*What you will do*:
The line containing "LEVEL = ['lowest', 'second', 'third', 'fourth', 'fifth', 'top']" marks the end: extract everything from the first line of the data through that line, exactly, with no pictures.

*Data excerpt*:
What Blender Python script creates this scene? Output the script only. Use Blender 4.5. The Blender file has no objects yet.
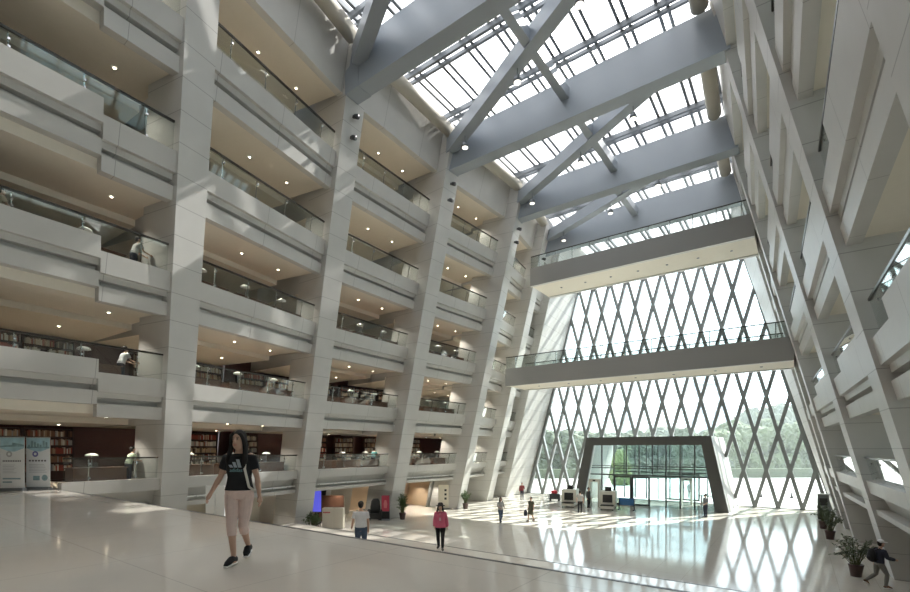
import bpy, bmesh, math, random
from mathutils import Vector, Matrix
random.seed(7)
SC = bpy.context.scene
COL = SC.collection
ORD = ['nearest', 'second', 'third', 'fourth', 'fifth', 'sixth']
LEVEL = ['lowest', 'second', 'third', 'fourth', 'fifth', 'top']

# ------------------------------------------------------------------ helpers
class MB:
    """collects faces (with a material slot) and links them as one mesh object"""
    def __init__(s): s.v = []; s.f = []; s.m = []
    def face(s, pts, m=0):
        i = len(s.v); s.v += [tuple(p) for p in pts]; s.f.append(list(range(i, i + len(pts)))); s.m.append(m)
    def mesh(s, V, F, m=0):
        i = len(s.v); s.v += [tuple(p) for p in V]
        for f in F: s.f.append([i + k for k in f]); s.m.append(m)
    def hexa(s, p, m=0):
        s.mesh(p, [(0, 3, 2, 1), (4, 5, 6, 7), (0, 1, 5, 4), (1, 2, 6, 5), (2, 3, 7, 6), (3, 0, 4, 7)], m)
    def box(s, x0, x1, y0, y1, z0, z1, m=0):
        s.hexa([(x0, y0, z0), (x1, y0, z0), (x1, y1, z0), (x0, y1, z0), (x0, y0, z1), (x1, y0, z1), (x1, y1, z1), (x0, y1, z1)], m)
    def bar(s, a, b, w, h, up=(0, 0, 1), m=0):
        a = Vector(a); b = Vector(b); d = (b - a).normalized(); u = Vector(up)
        sd = d.cross(u)
        if sd.length < 1e-4: sd = d.cross(Vector((1, 0, 0)))
        sd.normalize(); u = sd.cross(d); sd *= w / 2; u = u * (h / 2)
        s.hexa([a - sd - u, a + sd - u, b + sd - u, b - sd - u, a - sd + u, a + sd + u, b + sd + u, b - sd + u], m)
    def tube(s, pts, rad, n=10, m=0, cap=True, fx=1.0):
        pts = [Vector(p) for p in pts]
        if not isinstance(rad, (list, tuple)): rad = [rad] * len(pts)
        V = []; F = []
        pu = None
        for i, p in enumerate(pts):
            d = (pts[min(i + 1, len(pts) - 1)] - pts[max(i - 1, 0)])
            d.normalize()
            u = Vector((1, 0, 0)) if pu is None else pu
            u = u - d * u.dot(d)
            if u.length < .05: u = Vector((0, 1, 0)) - d * d.y
            u.normalize(); pu = u; w = d.cross(u)
            r = rad[i]; rx, ry = (r if isinstance(r, tuple) else (r * fx, r))
            for k in range(n):
                a = 2 * math.pi * k / n
                V.append(p + u * (math.cos(a) * rx) + w * (math.sin(a) * ry))
        for i in range(len(pts) - 1):
            for k in range(n):
                a = i * n + k; b = i * n + (k + 1) % n
                F.append((a, b, b + n, a + n))
        if cap:
            F.append(tuple(range(n))[::-1]); F.append(tuple(range((len(pts) - 1) * n, len(pts) * n)))
        s.mesh(V, F, m)
    def lathe(s, c, prof, n=16, m=0):
        """prof: list of (radius, z) from bottom to top about the vertical through c"""
        V = []; F = []
        for r, z in prof:
            for k in range(n):
                a = 2 * math.pi * k / n
                V.append((c[0] + r * math.cos(a), c[1] + r * math.sin(a), c[2] + z))
        for i in range(len(prof) - 1):
            for k in range(n):
                a = i * n + k; b = i * n + (k + 1) % n
                F.append((a, b, b + n, a + n))
        F.append(tuple(range(n))[::-1]); F.append(tuple(range((len(prof) - 1) * n, len(prof) * n)))
        s.mesh(V, F, m)
    def ball(s, c, r, n=10, k=7, m=0):
        rx, ry, rz = r if isinstance(r, tuple) else (r, r, r)
        V = []; F = []
        for i in range(1, k):
            t = math.pi * i / k
            for j in range(n):
                a = 2 * math.pi * j / n
                V.append((c[0] + rx * math.sin(t) * math.cos(a), c[1] + ry * math.sin(t) * math.sin(a), c[2] - rz * math.cos(t)))
        for i in range(k - 2):
            for j in range(n):
                a = i * n + j; b = i * n + (j + 1) % n
                F.append((a, b, b + n, a + n))
        lo = len(V); V.append((c[0], c[1], c[2] - rz)); V.append((c[0], c[1], c[2] + rz))
        for j in range(n):
            F.append((lo, (j + 1) % n, j)); a = (k - 2) * n
            F.append((lo + 1, a + j, a + (j + 1) % n))
        s.mesh(V, F, m)
    def data(s, name, mats, smooth=False):
        me = bpy.data.meshes.new(name); me.from_pydata(s.v, [], s.f)
        for m in (mats if isinstance(mats, (list, tuple)) else [mats]): me.materials.append(m)
        me.polygons.foreach_set('material_index', s.m)
        if smooth: me.polygons.foreach_set('use_smooth', [True] * len(me.polygons))
        me.update(); return me
    def build(s, name, mats, parent=None, smooth=False, loc=None):
        o = bpy.data.objects.new(name, s.data(name, mats, smooth)); COL.objects.link(o)
        if parent is not None: o.parent = parent
        if loc is not None: o.location = loc
        return o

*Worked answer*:
What Blender Python script creates this scene? Output the script only. Use Blender 4.5. The Blender file has no objects yet.
import bpy, bmesh, math, random
from mathutils import Vector, Matrix
random.seed(7)
SC = bpy.context.scene
COL = SC.collection
ORD = ['nearest', 'second', 'third', 'fourth', 'fifth', 'sixth']
LEVEL = ['lowest', 'second', 'third', 'fourth', 'fifth', 'top']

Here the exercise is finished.